### DATASET RECORDS
--- begin ---

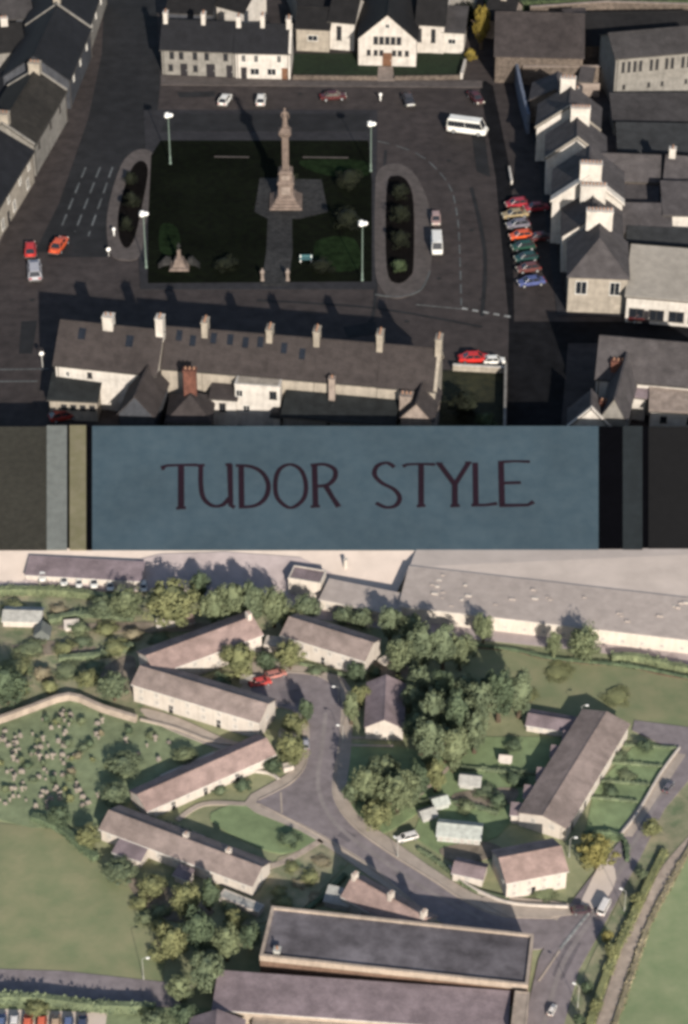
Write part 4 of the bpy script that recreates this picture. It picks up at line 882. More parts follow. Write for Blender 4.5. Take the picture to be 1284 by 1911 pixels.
strip('road_marking', [(524, 1478), (526, 1516)], .2, .19, M['pavement_estate'], 0)
strip('stream', [(860, 1202), (900, 1208), (960, 1213), (1010, 1226), (1090, 1236), (1170, 1242), (1240, 1258), (1330, 1272)], .5, .10, M['brown_brick'])
hedge('low brown hedge along the ditch below the long white factory', [(862, 1204), (960, 1215), (1020, 1229), (1100, 1238), (1180, 1246), (1320, 1274)], .5, .5, 'leaf_dark')
for q, w in (([(655, 1300), (634, 1380), (626, 1440), (627, 1492), (660, 1540), (724, 1588), (804, 1638), (874, 1683), (940, 1708), (1030, 1713)], .14), ([(482, 1499), (560, 1538), (640, 1584), (700, 1624), (780, 1690)], .14), ([(575, 1380), (570, 1428), (540, 1462), (482, 1492)], .14), ([(505, 1253), (590, 1259), (636, 1290)], .14)):
    strip('kerb', q, w, .2, M['pavement_estate'])
strip('wheel_track', [(608, 1330), (600, 1400), (594, 1470), (625, 1535), (700, 1595), (800, 1662), (900, 1715)], .5, .155, M['road_track'])
strip('wheel_track', [(1255, 1440), (1180, 1580), (1120, 1690), (1050, 1800), (1010, 1930)], .5, .145, M['road_track'])
slab('road_patch', [(520, 1290), (560, 1285), (570, 1310), (530, 1312)], .15, M['road_patch'])
slab('road_patch', [(640, 1545), (665, 1560), (650, 1572), (630, 1560)], .15, M['road_patch'])
slab('road_patch', [(1060, 1755), (1085, 1760), (1050, 1830), (1030, 1820)], .14, M['road_patch'])
dm('bare_earth', (.20, .165, .125), .4, .6, bump=.3, big=.1)
for q, m_ in (([(262, 1322), (330, 1338), (420, 1378), (486, 1394), (470, 1406), (400, 1394), (300, 1354)], 'pavement_estate'), ([(290, 1452), (420, 1394), (440, 1400), (330, 1462)], 'dirt_path'), ([(120, 1166), (300, 1160), (420, 1168), (300, 1180), (140, 1178)], 'bare_earth'),
        ([(20, 1205), (120, 1195), (180, 1210), (90, 1222)], 'bare_earth'), ([(200, 1240), (250, 1225), (245, 1290), (190, 1270)], 'bare_earth'), ([(240, 1640), (330, 1660), (400, 1700), (330, 1720), (270, 1690)], 'bare_earth'),
        ([(850, 1480), (960, 1470), (950, 1500), (860, 1505)], 'bare_earth'), ([(1090, 1405), (1120, 1400), (1085, 1500), (1070, 1530)], 'pavement_estate'), ([(820, 1585), (900, 1570), (940, 1590), (860, 1610)], 'bare_earth'), ([(700, 1235), (760, 1240), (750, 1275), (710, 1262)], 'bare_earth'),
        ([(450, 1240), (520, 1235), (520, 1262), (470, 1262)], 'pavement_estate')):
    slab('bare_ground', q, .125+.003*(len(q)+q[0][0] % 5), M[m_], 4)
# ================================================================== ESTATE BUILDINGS
HS = dict(s=.5, over=.35, fm='frame_white', bars=False, cm='render_estate', cpm='render_estate')
M['glass_dark0'] = M['glass_dark']; dm('glass_pale', (.34, .31, .28), .2, 1, rough=.3); M['glass_dark'] = M['glass_pale']
wn = lambda f, n, z, w=.55, h=.6: [(f, (i+.5)/n, z, w, h) for i in range(n)]
building('house_row', 'upper left pale house row with its long wall facing down right', (292, 1257), (488, 1184), 2.7, 4.6, 1.0, 'render_estate', 'tile_pink', wins=wn('F', 7, 2.0)+wn('F', 6, .9), doors=[('F', .25, .5, 1.1), ('F', .75, .5, 1.1)], chim=[(.97, .5, .5, .7, .8)], **HS)
building('house_row', 'pale house row at the head of the turning circle under the factory', (526, 1184), (680, 1232), 2.6, 4.3, 1.0, 'render_estate', 'tile_brown', wins=wn('F', 6, 1.9)+wn('F', 5, .8), doors=[('F', .5, .5, 1.1)], roof='gable', **HS)
building('house_row', 'long pale two storey row above the cemetery corner', (248, 1276), (483, 1347), 2.7, 4.2, .95, 'render_estate', 'tile_brown', wins=wn('F', 8, 2.0)+wn('F', 8, .9)+wn('R', 1, 1.8), doors=[('F', .3, .5, 1.1), ('F', .68, .5, 1.1)], **HS)
building('bungalow_row', 'low pink roofed bungalow row left of the road fork', (275, 1512), (512, 1407), 1.5, 3.7, .85, 'render_estate', 'tile_pink', wins=wn('F', 8, .95), doors=[('F', .2, .45, 1.0), ('F', .45, .45, 1.0), ('F', .7, .45, 1.0)], **HS)
building('bungalow_row', 'long bungalow row beside the left field with two small chimneys', (188, 1546), (470, 1652), 1.75, 3.9, .9, 'render_estate', 'tile_brown', wins=wn('F', 9, 1.1)+wn('R', 1, 1.1), doors=[('F', .22, .45, 1.0), ('F', .6, .45, 1.0)], chim=[(.5, .6, .5, .5, .6), (.78, .6, .5, .5, .6)], **HS)
building('porch_block', 'white lean-to porch with grey roof on the front of the long bungalow row', (212, 1590), (262, 1606), 1.1, 1.6, .4, 'render_estate', 'slate_pink', roof='shed', s=.5, cat='porch')
building('porch_block', 'small cream store at the front middle of the long bungalow row', (325, 1632), (350, 1642), 1.0, 1.2, .3, 'render_estate', 'tile_dull', roof='shed', s=.5, cat='porch')
building('garage', 'low flat roofed garage strip below the right end of the long bungalow row', (408, 1672), (482, 1702), .9, 1.2, .2, 'render_estate', 'shed_grey', roof='flat', s=.5, cat='garage', par=.1)
building('cottage', 'small pink roofed cottage with a white gable among the trees', (682, 1356), (752, 1358), 1.9, 7.6, 1.15, 'render_estate', 'tile_dull', roof='gable_front', wins=[('F', .3, 1.1, .5, .6), ('F', .7, 1.1, .5, .6)], **HS)
building('house_row', 'long brown roofed terrace running away on the right with fronts to the gardens', (969, 1516), (1057, 1545), 1.95, 18.8, .72, 'render_estate', 'tile_brown', roof='gable_front', wins=[('R', (i+.5)/12, 1.6, .5, .6) for i in range(12)]+[('F', .3, 1.4, .6, .6), ('F', .7, 1.4, .6, .6)], doors=[('R', f, .5, 1.1) for f in (.1, .3, .55, .8)], **HS)
for (x, y, w), lb in zip(((401+553, 1520, 46), (978, 1487, 34), (1002, 1454, 38), (1028, 1412, 34), (1050, 1385, 30)),
        ('nearest', 'second', 'third', 'fourth', 'farthest')):
    building('back_store', lb+' of the small white back stores along the left side of the right terrace', (x, y), (x+w, y+4), 1.3, 1.4, .3, 'render_estate', 'tile_dull', roof='shed', s=.5, cat='store', group='back stores of the right terrace')
building('semi_house', 'pink roofed house pair with bright white walls on the bend', (946, 1646), (1058, 1624), 2.6, 4.8, 1.15, 'render_estate', 'tile_pink', wins=wn('F', 4, 1.9)+wn('F', 4, .8)+wn('L', 2, 1.9), doors=[('F', .45, .5, 1.1)], **HS)
building('outbuilding', 'little white annexe left of the pink roofed house pair', (845, 1628), (900, 1640), 1.2, 2.2, .5, 'render_estate', 'tile_dull', s=.5, cat='building', wins=[('F', .5, .7, .5, .5)])
building('long_shed', 'grey roofed long shed with white front behind the right terrace', (983, 1352), (1090, 1370), 1.0, 2.6, .5, 'render_estate', 'slate_pink', roof='gable', s=.5, cat='shed', wins=wn('F', 6, .6, .5, .4))
building('garden_shed', 'pale square garden shed in the middle of the green back gardens', (858, 1462), (895, 1466), .8, 1.6, .5, 'shed_grey', 'shed_grey', s=.5, cat='shed')
building('greenhouse', 'wide pale greenhouse by the gardens above the bend', (816, 1558), (896, 1566), 1.0, 2.4, .6, 'glasshouse', 'glasshouse', s=.5, cat='greenhouse', wins=wn('F', 6, .5, .5, .6))
building('garden_shed', 'tiny white hut in the upper back gardens', (933, 1418), (953, 1420), .6, .8, .3, 'render_estate', 'render_estate', s=.5, cat='shed')
building('greenhouse', 'small greenish greenhouse near the trees above the wide greenhouse', (812, 1505), (838, 1498), .8, 1.4, .4, 'glasshouse', 'glasshouse', s=.5, cat='greenhouse')
building('garden_shed', 'tilted teal roofed shed left of the wide greenhouse', (790, 1528), (815, 1520), .7, 1.4, .4, 'shed_grey', 'shed_grey', s=.5, cat='shed')
building('outbuilding', 'white garage block between the two upper house rows', (492, 1203), (525, 1207), 1.1, 1.8, .4, 'render_estate', 'render_estate', roof='flat', s=.5, cat='garage', par=.1)
building('garden_shed', 'white shed beside the middle row by the left kerb', (520, 1372), (552, 1374), .8, 1.2, .3, 'render_estate', 'render_estate', roof='flat', s=.5, cat='shed', par=.1)
building('garden_shed', 'small white shed by the kerb above the bungalow row', (530, 1434), (548, 1430), .7, .8, .2, 'render_estate', 'render_estate', roof='flat', s=.5, cat='shed', par=.1)
building('garden_shed', 'white store at the left edge of the turning circle', (447, 1268), (474, 1270), .7, 1.0, .2, 'render_estate', 'render_estate', roof='flat', s=.5, cat='shed', par=.1)
building('garden_shed', 'white store at the right end of the turning circle row', (716, 1238), (734, 1228), .7, 1.0, .2, 'render_estate', 'render_estate', roof='flat', s=.5, cat='shed', par=.1)
building('allotment_shed', 'light blue tent shaped shed in the upper left scrub', (64, 1186), (92, 1186), .7, 1.6, .8, 'sign_pale', 'sign_pale', roof='gable_front', s=.5, cat='shed')
building('allotment_shed', 'white hut in the middle of the upper left scrub', (122, 1172), (146, 1170), .6, .9, .3, 'render_estate', 'render_estate', roof='shed', s=.5, cat='shed')
building('allotment_shed', 'white lean-to behind the upper left house row', (294, 1168), (330, 1164), .7, .9, .3, 'render_estate', 'render_estate', roof='shed', s=.5, cat='shed')
building('allotment_shed', 'pink roofed shed behind the upper left house row', (332, 1166), (362, 1160), .7, 1.0, .3, 'parapet', 'tile_pink', roof='shed', s=.5, cat='shed')
building('barn', 'grey white long barn at the left edge of the scrub', (5, 1158), (75, 1160), 1.0, 2.6, .5, 'render_estate', 'shed_grey', s=.5, cat='building')
building('factory', 'long low white factory hall across the top of the estate', (745, 1131), (1330, 1200), 2.1, 7.5, .35, 'factory_wall', 'factory_roof', roof='shed', s=.5, cat='factory', over=.2,
    wins=[('F', (i+.5)/16, .8, .5, .5) for i in range(16)])
building('factory', 'white low loading block at the left end of the factory hall', (598, 1118), (744, 1148), 1.6, 3.6, .3, 'factory_wall', 'factory_roof', roof='shed', s=.5, cat='factory', wins=wn('F', 5, .8))
building('factory', 'square white block with a dark flat roof at the left of the factory', (538, 1078), (598, 1088), 2.4, 2.6, 0, 'factory_wall', 'tile_dull', roof='flat', s=.5, cat='factory', par=.15)
b = MB(); b.lathe([(.3, -1), (.26, 1.3), (.3, 1.4)], 10); o = b.build('chimney_stack', M['factory_wall']); o.location = G(645, 1060, 1.0); tag(o, 'short white chimney stack behind the square white block', 'chimney')
for i, (x, y, w) in enumerate(((80, 1078, 20), (120, 1086, 18), (148, 1090, 14), (176, 1090, 22), (206, 1096, 16), (268, 1098, 14))):
    car(('first', 'second', 'third', 'fourth', 'fifth', 'last')[i]+' white car from the left in the top left yard', x, y, -85, white, 'hatch', .45+.008*w, group='white cars in the top left yard', z=ZR(y)+.05)
building('warehouse', 'broad dull pink roofed shed behind the white cars at the top left', (48, 1072), (262, 1084), 1.4, 3.0, .5, 'render_estate', 'slate_pink', roof='shed', s=.5, cat='building', z0=.4)
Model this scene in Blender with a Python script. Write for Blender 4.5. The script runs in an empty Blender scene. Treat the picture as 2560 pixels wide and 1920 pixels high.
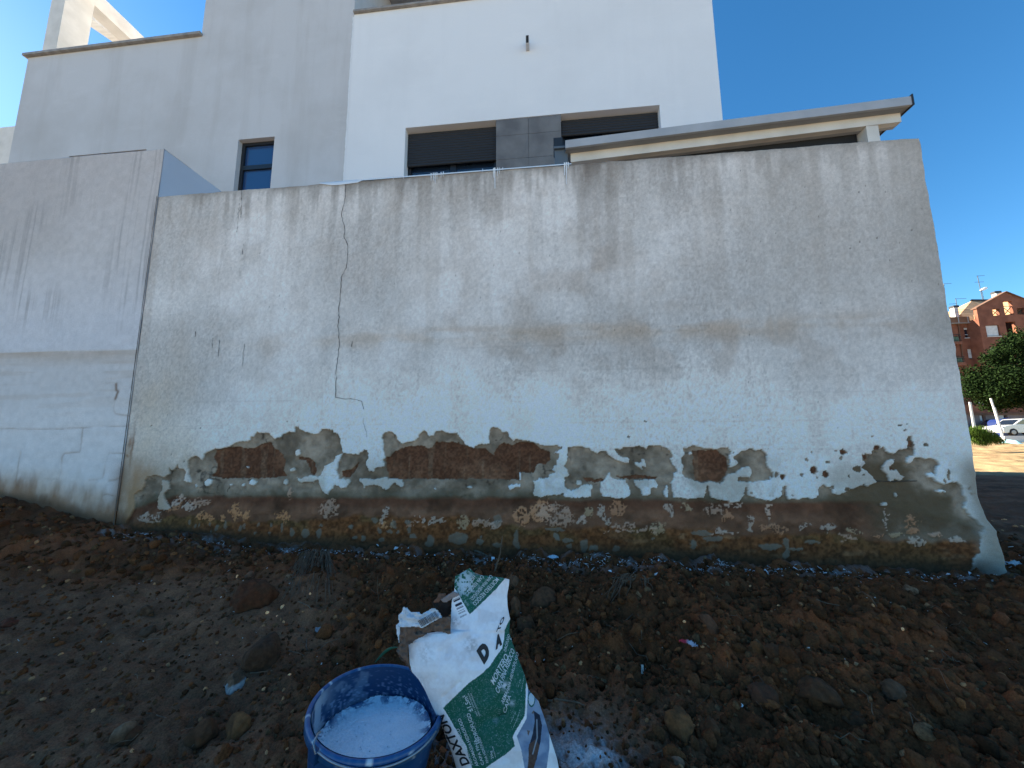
import bpy, bmesh, math, random
import numpy as np
from mathutils import Vector, Matrix, noise as mnoise

random.seed(7)
RNG = np.random.default_rng(11)
scene = bpy.context.scene
COL = scene.collection

# ------------------------------------------------------------------ camera
CAM_H = 0.88
FPX = 950.0
YAW, PITCH, ROLL = 0.102451665, 0.136972094, 0.0056187782
_cy, _sy, _cp, _sp = math.cos(YAW), math.sin(YAW), math.cos(PITCH), math.sin(PITCH)
FWD = np.array([-_sy * _cp, _cy * _cp, _sp])
_R0 = np.array([_cy, _sy, 0.0])
_U0 = np.cross(_R0, FWD)
RGT = _R0 * math.cos(ROLL) - _U0 * math.sin(ROLL)
UPV = _U0 * math.cos(ROLL) + _R0 * math.sin(ROLL)
CAM = np.array([0.0, 0.0, CAM_H])
cam_data = bpy.data.cameras.new("camera")
cam = bpy.data.objects.new("camera", cam_data)
COL.objects.link(cam)
cam.matrix_world = Matrix(((RGT[0], UPV[0], -FWD[0], CAM[0]),
                           (RGT[1], UPV[1], -FWD[1], CAM[1]),
                           (RGT[2], UPV[2], -FWD[2], CAM[2]), (0, 0, 0, 1)))
cam_data.sensor_width = 36.0
cam_data.lens = FPX / 2560 * 36.0
cam_data.clip_start = 0.05
cam_data.clip_end = 3000
scene.camera = cam

# ------------------------------------------------------------------ world, sun, exposure
SUN_EL = math.radians(30)
SUN_AZ = math.radians(20)          # degrees north (+Y) of due left (-X)
sun_dir = np.array([-math.cos(SUN_EL) * math.cos(SUN_AZ), math.cos(SUN_EL) * math.sin(SUN_AZ), math.sin(SUN_EL)])
world = bpy.data.worlds.new("World")
scene.world = world
world.use_nodes = True
wn, wl = world.node_tree.nodes, world.node_tree.links
wn.clear()
sky = wn.new("ShaderNodeTexSky")
sky.sky_type = 'NISHITA'
sky.sun_disc = False
sky.sun_elevation = SUN_EL
sky.sun_rotation = math.atan2(sun_dir[0], sun_dir[1])
sky.altitude = 300
sky.air_density = 1.0
sky.dust_density = 0.10
sky.ozone_density = 4.5
hsv = wn.new("ShaderNodeHueSaturation")
hsv.inputs['Saturation'].default_value = 1.22
hsv.inputs['Hue'].default_value = 0.50
bg = wn.new("ShaderNodeBackground")
bg.inputs['Strength'].default_value = 0.070
wo = wn.new("ShaderNodeOutputWorld")
wl.new(sky.outputs[0], hsv.inputs['Color'])
wb = wn.new('ShaderNodeMix'); wb.data_type = 'RGBA'; wb.blend_type = 'MULTIPLY'; wb.inputs[0].default_value = 1.0
wb.inputs[7].default_value = (1.0, 1.0, 0.90, 1)
wl.new(hsv.outputs[0], wb.inputs[6])
wl.new(wb.outputs[2], bg.inputs['Color'])
wl.new(bg.outputs[0], wo.inputs['Surface'])
sun_data = bpy.data.lights.new("sun", 'SUN')
sun_data.energy = 5.0
sun_data.angle = math.radians(0.5)
sun_data.color = (1.0, 0.86, 0.66)
sun = bpy.data.objects.new("sun", sun_data)
COL.objects.link(sun)
sun.rotation_euler = Vector(sun_dir).to_track_quat('Z', 'Y').to_euler()
scene.view_settings.view_transform = 'Standard'
scene.view_settings.look = 'None'
scene.view_settings.gamma = 1.0
scene.view_settings.use_curve_mapping = False
scene.view_settings.exposure = 1.98
scene.cycles.max_bounces = 6

# ------------------------------------------------------------------ measuring helpers
def ray(x, y):
    return FWD + RGT * (x - 1280.0) / FPX - UPV * (y - 960.0) / FPX
def onY(x, y, Y):
    d = ray(x, y)
    return CAM + d * (Y - CAM[1]) / d[1]
def zoomer(ox, oy, s):
    return lambda pts: [(ox + p[0] * s, oy + p[1] * s) for p in pts]
def srgb(r, g, b):
    f = lambda c: (c / 255 / 12.92) if c <= 10.3 else ((c / 255 + 0.055) / 1.055) ** 2.4
    return (f(r), f(g), f(b))

# ------------------------------------------------------------------ noise (numpy)
def _hash(ix, iy, seed):
    h = (ix.astype(np.int64) * 374761393 + (iy.astype(np.int64) + 7919) * 668265263 + (seed + 31) * 1442695041) & 0xffffffff
    for m in (0x85ebca6b, 0xc2b2ae35, 0x27d4eb2f):
        h = ((h ^ (h >> 15)) * m) & 0xffffffff
        h = h ^ (h >> 13)
    return (h & 0xffffff).astype(np.float64) / 0xffffff
def vnoise(x, y, seed=0):
    ix, iy = np.floor(x), np.floor(y)
    fx, fy = x - ix, y - iy
    fx = fx * fx * fx * (fx * (fx * 6 - 15) + 10)
    fy = fy * fy * fy * (fy * (fy * 6 - 15) + 10)
    a, b = _hash(ix, iy, seed), _hash(ix + 1, iy, seed)
    c, d = _hash(ix, iy + 1, seed), _hash(ix + 1, iy + 1, seed)
    return (a + (b - a) * fx) * (1 - fy) + (c + (d - c) * fx) * fy
def fbm(x, y, octv=4, seed=0, gain=0.5):
    s, a, t = 0.0, 1.0, 0.0
    for k in range(octv):
        s = s + a * vnoise(x * 2 ** k + 17.3 * k, y * 2 ** k - 9.1 * k, seed + k * 101)
        t += a
        a *= gain
    return s / t
def ridged(x, y, octv=4, seed=0):
    s, a, t = 0.0, 1.0, 0.0
    for k in range(octv):
        s = s + a * (1 - np.abs(2 * vnoise(x * 2 ** k + 5.7 * k, y * 2 ** k + 3.3 * k, seed + 77 * k) - 1))
        t += a
        a *= 0.5
    return s / t
def worley(x, y, seed=0):
    ix, iy = np.floor(x), np.floor(y)
    best = np.full(np.shape(x), 9.0)
    for dx in (-1, 0, 1):
        for dy in (-1, 0, 1):
            cx, cy = ix + dx, iy + dy
            px = cx + _hash(cx, cy, seed)
            py = cy + _hash(cx, cy, seed + 999)
            best = np.minimum(best, (px - x) ** 2 + (py - y) ** 2)
    return np.sqrt(best)
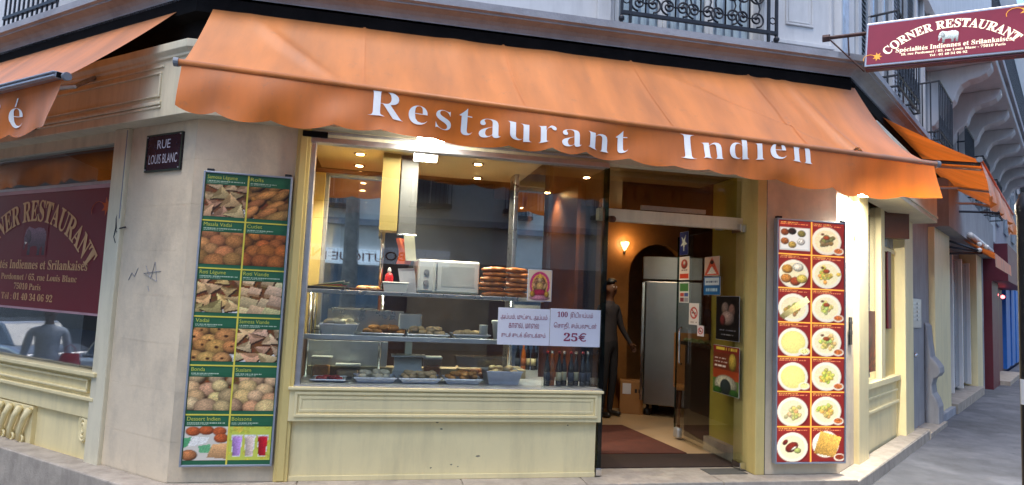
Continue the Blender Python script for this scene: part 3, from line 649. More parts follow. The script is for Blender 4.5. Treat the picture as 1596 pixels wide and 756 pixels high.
# ---- food and things on the counter
pastryc = [mat('golden pastry', h('#c98b45'), .55, var=.25, scale=40), mat('pale pastry', h('#d8b88a'), .6, var=.2, scale=40), mat('fried pastry', h('#a9642c'), .5, var=.25, scale=40), mat('white bun', h('#ddd2b8'), .6, var=.12, scale=30)]
panm = mat('pan steel', (.45, .48, .55), .35, 1., var=.1, scale=20)
film = mat_glass('cling film', (.93, .94, .95), boost=1.6, rough=.12)
def pan(label, x0, x1, y0, y1, z, d, name='food_tray', m=panm, group=None):
    t = thing(name, label, 'tray', ((x0+x1)/2, (y0+y1)/2, z), random.uniform(-.05, .05), group)
    a, b = (x1-x0)/2, (y1-y0)/2; q = MB(); i = .82
    q.add([(-a*i, -b*i, 0), (a*i, -b*i, 0), (a*i, b*i, 0), (-a*i, b*i, 0), (-a, -b, d), (a, -b, d), (a, b, d), (-a, b, d), (-a*.95, -b*.95, d), (a*.95, -b*.95, d), (a*.95, b*.95, d), (-a*.95, b*.95, d), (-a*.78, -b*.78, .006), (a*.78, -b*.78, .006), (a*.78, b*.78, .006), (-a*.78, b*.78, .006)],
          [(3, 2, 1, 0)]+[(k, (k+1) % 4, 4+(k+1) % 4, 4+k) for k in range(4)]+[(4+k, 4+(k+1) % 4, 8+(k+1) % 4, 8+k) for k in range(4)]+[(8+k, 8+(k+1) % 4, 12+(k+1) % 4, 12+k) for k in range(4)]+[(12, 13, 14, 15)])
    q.build('pan', m, t, bevel=.003)
    r_ = MB(); r_.tube([(-a, -b, d), (a, -b, d), (a, b, d), (-a, b, d)], .006, 5, closed=True); r_.build('rim', m, t)
    return t
PAST = {}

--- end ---

### WHAT IS EXPECTED
Only the lines from "Model this scene" through "COL = scene.collection" should appear in your output, copied exactly with both end lines, and with no pictures.

### CORRECT RESPONSE
Model this scene in Blender with a Python script. Write for Blender 4.5. The script runs in an empty Blender scene. Treat the picture as 2560 pixels wide and 1920 pixels high.
import bpy, bmesh, math, random
import numpy as np
from mathutils import Vector, Matrix, noise as mnoise

random.seed(7)
RNG = np.random.default_rng(11)
scene = bpy.context.scene
COL = scene.collection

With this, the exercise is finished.